**SOURCE EXCERPT**
——————————
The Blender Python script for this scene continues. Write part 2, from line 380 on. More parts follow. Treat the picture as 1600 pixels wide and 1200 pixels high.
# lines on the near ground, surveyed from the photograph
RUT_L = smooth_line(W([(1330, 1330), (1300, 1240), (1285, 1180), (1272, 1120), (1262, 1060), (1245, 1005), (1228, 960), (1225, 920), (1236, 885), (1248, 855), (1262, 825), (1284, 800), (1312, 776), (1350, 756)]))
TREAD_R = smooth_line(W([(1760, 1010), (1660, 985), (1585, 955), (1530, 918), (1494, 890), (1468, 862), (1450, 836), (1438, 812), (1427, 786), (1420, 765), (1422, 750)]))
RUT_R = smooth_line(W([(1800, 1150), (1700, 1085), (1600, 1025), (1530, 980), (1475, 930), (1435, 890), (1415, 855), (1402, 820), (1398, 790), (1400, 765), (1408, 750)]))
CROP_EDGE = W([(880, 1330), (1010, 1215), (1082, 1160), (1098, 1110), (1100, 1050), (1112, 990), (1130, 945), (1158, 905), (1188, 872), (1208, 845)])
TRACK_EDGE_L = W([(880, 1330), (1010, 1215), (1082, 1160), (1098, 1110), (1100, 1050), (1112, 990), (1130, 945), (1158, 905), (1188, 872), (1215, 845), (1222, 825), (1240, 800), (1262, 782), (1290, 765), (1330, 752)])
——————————
Repeat the material above in full, exactly as it stands.

The Blender Python script for this scene continues. Write part 2, from line 380 on. More parts follow. Treat the picture as 1600 pixels wide and 1200 pixels high.
# lines on the near ground, surveyed from the photograph
RUT_L = smooth_line(W([(1330, 1330), (1300, 1240), (1285, 1180), (1272, 1120), (1262, 1060), (1245, 1005), (1228, 960), (1225, 920), (1236, 885), (1248, 855), (1262, 825), (1284, 800), (1312, 776), (1350, 756)]))
TREAD_R = smooth_line(W([(1760, 1010), (1660, 985), (1585, 955), (1530, 918), (1494, 890), (1468, 862), (1450, 836), (1438, 812), (1427, 786), (1420, 765), (1422, 750)]))
RUT_R = smooth_line(W([(1800, 1150), (1700, 1085), (1600, 1025), (1530, 980), (1475, 930), (1435, 890), (1415, 855), (1402, 820), (1398, 790), (1400, 765), (1408, 750)]))
CROP_EDGE = W([(880, 1330), (1010, 1215), (1082, 1160), (1098, 1110), (1100, 1050), (1112, 990), (1130, 945), (1158, 905), (1188, 872), (1208, 845)])
TRACK_EDGE_L = W([(880, 1330), (1010, 1215), (1082, 1160), (1098, 1110), (1100, 1050), (1112, 990), (1130, 945), (1158, 905), (1188, 872), (1215, 845), (1222, 825), (1240, 800), (1262, 782), (1290, 765), (1330, 752)])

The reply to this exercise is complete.